Epiphany

or, emerging from my cocoon for a moment

I looked around at church today, and I did a rare thing. I considered people. I looked a few rows ahead and I saw Amy whose husband is gone for a year. She's got five children. I noticed that the girls' hair was done with more care than usual, even when their dad was home. And her sons were dressed well, and I couldn't help thinking how much effort that must have taken Amy, and how early she must have had to get started to get them all fed, dressed, read scriptures, pray... Actually I happen to know that they get up at 5:45 every day of the week. They're just naturally wonderful like that. Amy is very down-to-earth, her husband is top-class, and to have him gone must ache quite a bit. My eyes welled up as I considered her family today. I considered a lot of people at church today, thought of their lives, and I wondered why I feel so different from them most of the time? I'm in a rare mood to reach out and make friends, but I know this mood will pass as quickly as it came.

We saw Amy & family at the dinosaur park/garden show yesterday. She was there with two other families from church. Seeing people from church there threw me for a loop because I'd been so focused on myself and my own family that day...I wish I'd been bold enough to join them, but they were just sitting at picnic benches, while John & I wanted to play on the really awesome jungle gyms and do some exploring.

Probably the real reason I felt too awkward to join them... Each one of those families, I have not made good impressions with (shocking, I know)...Angela B., who saw us first and greeted us, was surprised to see us, and wasn't quite sure how to handle it because we're on her poo-poo list. She's the primary president, and we, as primary teachers, have let her down a handful of times.

Then there was Marianne, who was my visiting teaching companion when we first moved here, but has since moved into new a different ward boundary. She seems to keep to herself, and only pipes up when she needs something...recently John & I babysat a family of four kids for a few days, and Marianne caught on that we were in her neighborhood and called to ask if we could arrange a play date. I really thought it sounded like fun, but we already had plans that evening. So I felt bad that we couldn't get together, and I'm afraid that she may harbor some resentment toward me over that. So although she saw me at the park, I had to be the one to give a hearty, "Hello!" and she smiled. I wish we could have talked and spent time together. I'd love to do it now, but yesterday I really just wanted to play at the park. Not sit around and talk. Now I want to sit around and talk. Maybe I'll call her. That would be weird though, because she goes to church from 1-4pm, and she'll be wiped out after that.

Then of course there was Amy & family. We've also babysat Amy's kids for a few days, but Amy has caught on that I'm socially awkward, and not the most fun to hang out with.

I'd love to call Stacy, but I just called her the last two days in a row, and she's always too busy to get together. So I better leave her alone today. *Sigh* what do I do...I need a living, breathing friend. blog, dear blog...

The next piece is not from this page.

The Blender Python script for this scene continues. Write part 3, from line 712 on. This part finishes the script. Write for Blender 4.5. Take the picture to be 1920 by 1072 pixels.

I'll make my husband take me for a walk. Even though he needs to do his homework, I've got to get out of here, and I need a human being. When he married me, he agreed to be my companion, so here we go. I need fresh air and a listening ear.
1,677 views 2 replies
Reply #1 Top
Angela,

I know I haven't been in great contact with you recently. Gosh, its been months hasn't it? I just stopped by to read your past few entries and I want you to know that I am here for you. I'm right next door, you have my number. If you need someone to talk to, I'm here. I'm not going to judge you. I think you are a wonderful person and I feel horrible after reading these past few entries that I haven't taken the time to nuture our friendship. I'm sorry. I guess I got so wrapped up my own BS and feeling alone to realize that I do have a friend thats right by me and needs a friend too. There have been many times I wanted to invite you over or call you up, but you see, just like you I'm awkward in social situations. I'll be emailing you later today.

Love-Jenn
Reply #2 Top
Thank you Jenn! I called you, but Dan said you weren't available at the moment. Call me the second you get bored! Chances are, I'm bored too.